Mao Zedong Thought (simplified Chinese: 毛泽东思想; traditional Chinese: 毛澤東思想; pinyin: Máo Zédōng Sīxiǎng), or Maoism, is a political theory derived from the teachings of the Chinese political leader Mao Zedong (1893–1976). Its followers are known as Maoists. Developed from the 1950s until the Deng Xiaoping reforms in the 1970s, it was widely applied as the guiding political and military ideology of the Communist Party of China (CPC), and as theory guiding revolutionary movements around the world. The essential difference between Maoism and other forms of Marxism is that Mao claimed that peasants should be the essential revolutionary class in China, because, contrary to their industrial working "comrades", they were more suited to establishing a successful revolution and socialist society in China.
The modern Chinese intellectual tradition of the turn of the twentieth century is defined by two central concepts, iconoclasm and nationalism.
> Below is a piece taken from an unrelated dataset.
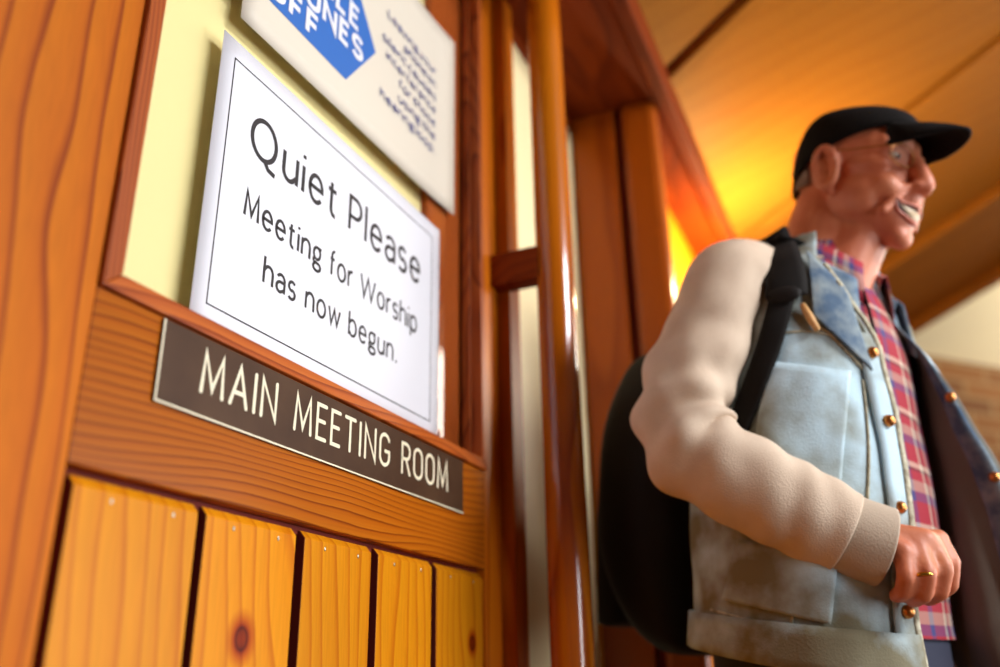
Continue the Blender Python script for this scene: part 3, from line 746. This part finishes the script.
b2 = bmesh.new(); sheet(b2, JG); bmesh.ops.reverse_faces(b2, faces=b2.faces); jk = mpart('jacket', b2, 'denim'); jk.data.materials.append(M['lining'])
sm = jk.modifiers.new('s', 'SOLIDIFY'); sm.thickness = .005; sm.offset = -1; sm.material_offset = 1; sm.material_offset_rim = 0
bpy.context.view_layer.update()
b3 = bmesh.new(); sheet(b3, JG); b3.normal_update(); BV = BVHTree.FromBMesh(b3); b3.free()
def hit(px, py, off=.003):
    d = (AX*((px-500)/FPX)+AY*((333.5-py)/FPX)+AZ).normalized()
    l, n, i, ds = BV.ray_cast(CAMP, d)
    if l is None: return at(px, py, MX-.1), -d
    if n.dot(d) > 0: n = -n
    return l+n*off, n
def patch(name, corners, mat, off=.003, n=24, m=18, parent=jk, th=.002):
    """cloth patch lying on the jacket; corners are four places on it (bl, br, tr, tl)"""
    b2 = bmesh.new(); g = []
    for i in range(m+1):
        row = []
        for j in range(n+1):
            u, v = j/n, i/m
            x = (corners[0][0]*(1-u)+corners[1][0]*u)*(1-v)+(corners[3][0]*(1-u)+corners[2][0]*u)*v
            y = (corners[0][1]*(1-u)+corners[1][1]*u)*(1-v)+(corners[3][1]*(1-u)+corners[2][1]*u)*v
            row.append(hit(x, y, off)[0])
        g.append(row)
    sheet(b2, g); o = mpart(name, b2, mat, parent); s_ = o.modifiers.new('s', 'SOLIDIFY'); s_.thickness = th; s_.offset = 0; return o
def seamline(pts, rad=.0016, mat='seam', name='seam'):
    b2 = bmesh.new(); tube(b2, [hit(x, y, .0015)[0] for x, y in cr(pts, 6)], rad, 8); mpart(name, b2, mat, jk)
# waistband
b2 = bmesh.new(); g = []
for i in range(5):
    row = []
    z = .974+.045*i/4
    for j in range(85):
        ph = PHR+(318-PHR)*j/84; row.append(jpt(ph, z, .0035+fold(ph, .99)))
    g.append(row)
sheet(b2, g); wb = mpart('waistband', b2, 'denim', jk); sm = wb.modifiers.new('s', 'SOLIDIFY'); sm.thickness = .004
# right placket with buttons, sampled down the front edge
b2 = bmesh.new(); g = []
for i in range(30):
    z = .98+(1.345-.98)*i/29; g.append([jpt(pr_(z)+dp, z, .003+fold(pr_(z)+dp, z)) for dp in (0, 4, 8, 12)])
sheet(b2, g); pk = mpart('placket', b2, 'denim', jk); sm = pk.modifiers.new('s', 'SOLIDIFY'); sm.thickness = .003
b2 = bmesh.new(); g = []
for i in range(30):
    z = .98+(1.44-.98)*i/29; ph0 = pr_(z)
    g.append([jpt(ph0+dp, z, .0045+fold(ph0, z)) for dp in (-.6, .6, 2.0)])
sheet(b2, g); o_ = mpart('edge_stitching', b2, 'seam', jk); sm = o_.modifiers.new('s', 'SOLIDIFY'); sm.thickness = .003
for z in (1.04, 1.14, 1.235, 1.32):
    c = jpt(pr_(z)+6, z, .006); b2 = bmesh.new(); ball(b2, c, (.0075, .0075, .0075), None, 14); mpart('button', b2, 'copper', jk)
for k, z in enumerate((1.30, 1.19, 1.08)):
    i = int((z-.975)/(1.52-.975)*46); c = JG[i][-2]; b2 = bmesh.new(); ball(b2, c+RV*.014, (.007, .007, .007), None, 14); mpart('button', b2, 'copper', jk)
# left edge facing in worn denim
b2 = bmesh.new(); g = [[JG[i][j]+RV*.012 for j in (-6, -5, -4, -3, -2, -1)] for i in range(0, 44)]
sheet(b2, g); fc = mpart('facing', b2, 'denim_blue', jk); sm = fc.modifiers.new('s', 'SOLIDIFY'); sm.thickness = .003
# jacket collar
b2 = bmesh.new(); g = []
for i in range(6):
    row = []
    for j in range(49):
        ph = 40+(360-80)*j/48; fr = max(0, math.cos(R(ph)))
        z, o_ = [(1.478, .0), (1.502, .002), (1.512, .006), (1.504, .016), (1.476, .028), (1.452, .036)][i]
        w, d = .082, .078
        row.append(BP((w+o_)*math.sin(R(ph)), (d+o_+.02*fr)*math.cos(R(ph)), z)+UV_*(-.10*fr**1.2-(.03*fr if i > 3 else 0)))
    g.append(row)
sheet(b2, g); jc = mpart('collar', b2, 'denim_blue', jk); sm = jc.modifiers.new('s', 'SOLIDIFY'); sm.thickness = .003
# sleeves
def sleeve(path, rads, nm, seedv, wrinkle):
    P = cr([tuple(p) for p in path], 10); RD = cr([(r,) for r in rads], 10); b2 = bmesh.new()
    rings = tube(b2, P, [r[0] for r in RD], 40, caps=False, up=(1, 0, 0))
    n = len(rings)
    for i, ring in enumerate(rings):
        t = i/(n-1); c = Vector(P[i])
        for k, v in enumerate(ring):
            d = (v.co-c).normalized(); a = 2*math.pi*k/40
            w = wrinkle(t)
            dv = w*(math.sin(t*60+2.6*math.sin(a+seedv)+seedv)*.55+noise.noise(Vector((math.cos(a)*1.6, math.sin(a)*1.6, t*16+seedv)))*1.1)
            v.co += d*dv
    o = mpart(nm, b2, 'fleece', jk); s_ = o.modifiers.new('s', 'SOLIDIFY'); s_.thickness = .003; s_.offset = 1
    s2 = o.modifiers.new('sub', 'SUBSURF'); s2.levels = 1; s2.render_levels = 1; return o
wr = lambda t: (.0024 if .12 < t < .66 else .001)+.006*math.exp(-((t-.5)/.16)**2)+.0012*math.exp(-((t-.85)/.1)**2)
sl = sleeve([BP(.112, -.012, 1.466), at(729, 280, 1.06), at(706, 340, 1.04), at(685, 400, 1.02), at(692, 447, 1.012), at(748, 483, 1.018), at(800, 511, 1.034), at(845, 533, 1.048)],
            [.037, .047, .051, .052, .053, .051, .048, .044], 'sleeve', .4, wr)
b2 = bmesh.new(); P = cr([tuple(at(836, 529, 1.045)), tuple(at(858, 538, 1.052)), tuple(at(884, 547, 1.061))], 8)
tube(b2, P, [(.041, .041) for _ in P], 40, caps=False); cu = mpart('cuff', b2, 'cuff', sl); sm = cu.modifiers.new('s', 'SOLIDIFY'); sm.thickness = .003; sm.offset = 1
sl2 = sleeve([BP(-.09, -.005, 1.455), BP(-.165, -.01, 1.39), BP(-.20, -.02, 1.27), EL_L, BP(-.222, .02, 1.03), WR_L], [.05, .060, .058, .054, .048, .042], 'sleeve', 2.1, wr)
# chest pocket, yoke and panel seams, tan tab
patch('pocket', [(748, 505), (838, 505), (848, 372), (768, 362)], 'denim', .0042)
patch('lapel', [(812, 318), (868, 372), (842, 292), (806, 256)], 'denim_blue', .007)
seamline([(812, 320), (835, 340), (866, 374)], .0022); seamline([(770, 395), (810, 402), (848, 402)], .0012)
seamline([(770, 335), (810, 332), (858, 342)]); seamline([(846, 372), (842, 440), (835, 520)]); seamline([(862, 380), (868, 450), (866, 520)])
seamline([(712, 610), (780, 628), (850, 640), (920, 648)]); seamline([(800, 560), (795, 600), (790, 640)])
patch('side_pocket', [(725, 600), (830, 625), (836, 560), (740, 540)], 'denim', .005)
b2 = bmesh.new(); tube(b2, [hit(801, 308, .008)[0], hit(808, 320, .008)[0], hit(816, 333, .008)[0]], [.0035, .005, .004], 10); mpart('zip_tab', b2, 'tan', jk)
# trousers and shoes
b2 = bmesh.new()
g = []
for i in range(10):
    z = .80+.235*i/9; g.append([BP(.165*sgp(math.sin(2*math.pi*j/40), .9), -.005+.122*sgp(math.cos(2*math.pi*j/40), .9), z) for j in range(40)])
sheet(b2, g, closed=True)
for s, st in ((1, -.10), (-1, .14)):
    hip, kn, an = BP(s*.083, -.01, .84), BP(s*.085, st*.5+.03, .48), BP(s*.085, st-.02, .05)
    tube(b2, cr([tuple(hip), tuple(kn), tuple(an)], 8), [.098-.034*min(1, i/14) for i in range(17)], 24)
mpart('trousers', b2, 'jeans')
for s, st in ((1, -.10), (-1, .14)):
    b2 = bmesh.new(); an = BP(s*.085, st-.02, 0); g = []
    for i, (z, k) in enumerate(((0, 1), (.02, 1.03), (.022, .97), (.05, .93), (.08, .6), (.10, .5))):
        g.append([an+FV*((.05*min(1, 1.6-k*.6) if k > .9 else -.0)+(.135 if k > .9 else .058)*k*math.cos(2*math.pi*j/28))+RV*(.046*k*sgp(math.sin(2*math.pi*j/28), .8))+UV_*z for j in range(28)])
    vs = sheet(b2, g, closed=True); b2.faces.new(vs[0][::-1]); b2.faces.new(vs[-1]); mpart('shoe', b2, 'shoe')
# ring
b2 = bmesh.new(); A, B = hx(921, 566, 1.0455), hx(924.5, 581, 1.0435); ax = (B-A).normalized(); c = hx(922.5, 577, 1.043)
a_ = ax.orthogonal().normalized(); b_ = ax.cross(a_)
tube(b2, [c+a_*.0125*math.cos(t)+b_*.0125*math.sin(t) for t in [2*math.pi*k/24 for k in range(25)]], (.0022), 8); mpart('ring', b2, 'brass')

# ---- backpack
bp = empty('backpack', tuple(BP(0, -.2, 1.0)))
tag(bp, 'black backpack worn on the back of the person in the denim jacket', 'bag')
def bpart(name, bm, mat, parent=None, smooth=True, bevel=0):
    o = obj(name, bm, M[mat], None, smooth, bevel); p = parent or bp; o.parent = p
    o.matrix_parent_inverse = Matrix.Translation(-bp.location) if p is bp else Matrix.Identity(4); return o
rows = [(.988, -.150, -.190, .07), (.998, -.147, -.205, .115), (1.04, -.145, -.245, .138), (1.125, -.142, -.285, .15), (1.22, -.140, -.288, .15), (1.31, -.138, -.28, .144), (1.375, -.136, -.262, .128), (1.405, -.136, -.235, .115), (1.415, -.14, -.2, .08)]
rows = cr(rows, 4); b2 = bmesh.new(); g = []
for z, f0, f1, hw in rows:
    fc_, fd_ = (f0+f1)/2, abs(f0-f1)/2
    g.append([BP(hw*sgp(math.sin(2*math.pi*j/48), .55), fc_+fd_*sgp(math.cos(2*math.pi*j/48), .55), z)+(RV+FV)*.003*noise.noise(Vector((j*.3, z*12, 0))) for j in range(48)])
vs = sheet(b2, g, closed=True); b2.faces.new(vs[0][::-1]); b2.faces.new(vs[-1]); bpart('pack_body', b2, 'bag')
b2 = bmesh.new(); g = []
for z, k in ((1.03, .3), (1.035, 1), (1.08, 1.02), (1.18, 1.02), (1.2, .9), (1.205, .3)):
    g.append([BP(.105*sgp(math.sin(2*math.pi*j/32), .5), -.282+(.028*k)*sgp(math.cos(2*math.pi*j/32), .5)-.005*k, z) for j in range(32)])
vs = sheet(b2, g, closed=True); b2.faces.new(vs[0][::-1]); b2.faces.new(vs[-1]); bpart('front_pocket', b2, 'bag')
def strap(name, pts, wid, th, off, mat='web', parent=None):
    H = [hit(x, y, off) for x, y in cr(pts, 5)]; b2 = bmesh.new(); g = []
    for i, (p, n) in enumerate(H):
        t = (H[min(i+1, len(H)-1)][0]-H[max(i-1, 0)][0]).normalized(); s_ = t.cross(n).normalized(); w = wid[0]+(wid[1]-wid[0])*i/(len(H)-1)
        g.append([p+s_*w/2*k+n*(th*.5*(1-k*k)) for k in (-1, -.6, 0, .6, 1)])
    sheet(b2, g); o = bpart(name, b2, mat, parent); sm = o.modifiers.new('s', 'SOLIDIFY'); sm.thickness = th; return o
st_ = strap('shoulder_strap', [(768, 236), (778, 252), (785, 275), (786, 300)], (.052, .050), .010, .010)
b2 = bmesh.new()
tube(b2, cr([tuple(BP(.085, -.145, 1.40)), tuple(BP(.088, -.10, 1.475)), tuple(BP(.085, -.045, 1.502)), tuple(BP(.085, .01, 1.497)), tuple(hit(772, 243, .012)[0])], 6), [(.006, .026)]*25, 16, up=(0, 0, 1)); bpart('strap_top', b2, 'web', st_)
strap('webbing', [(783, 296), (772, 340), (757, 385), (742, 425), (728, 470)], (.030, .030), .004, .007, parent=st_)
p_, n_ = hit(783, 300, .012); b2 = bmesh.new(); ball(b2, p_, (.005, .022, .011), None, 14); bpart('buckle', b2, 'bag', st_)
b2 = bmesh.new()
tube(b2, cr([tuple(BP(-.085, -.145, 1.40)), tuple(BP(-.088, -.10, 1.475)), tuple(BP(-.09, -.03, 1.495)), tuple(BP(-.105, .035, 1.45)), tuple(BP(-.135, .07, 1.35)), tuple(BP(-.18, .04, 1.2)), tuple(BP(-.18, -.06, 1.1)), tuple(BP(-.12, -.15, 1.05))], 6), [(.005, .022)]*43, 14, up=(0, 0, 1)); bpart('shoulder_strap', b2, 'web')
By the turn of the twentieth century, a proportionately small yet socially significant cross-section of China's traditional elite (i.e. landlords and bureaucrats), found themselves increasingly skeptical of the efficacy and even the moral validity of Confucianism. These skeptical iconoclasts formed a new segment of Chinese society, a modern intelligentsia, whose arrival, or as historian of China Maurice Meisner would label it, their defection, heralded the beginning of the destruction of the gentry as a social class in China. The fall of the last Chinese imperial dynasty in 1911 marked the final failure of the Confucian moral order, and did much to make Confucianism synonymous with political and social conservatism in the minds of Chinese intellectuals. It was this association of conservatism and Confucianism which lent to the iconoclastic nature of Chinese intellectual thought during the first decades of the twentieth century.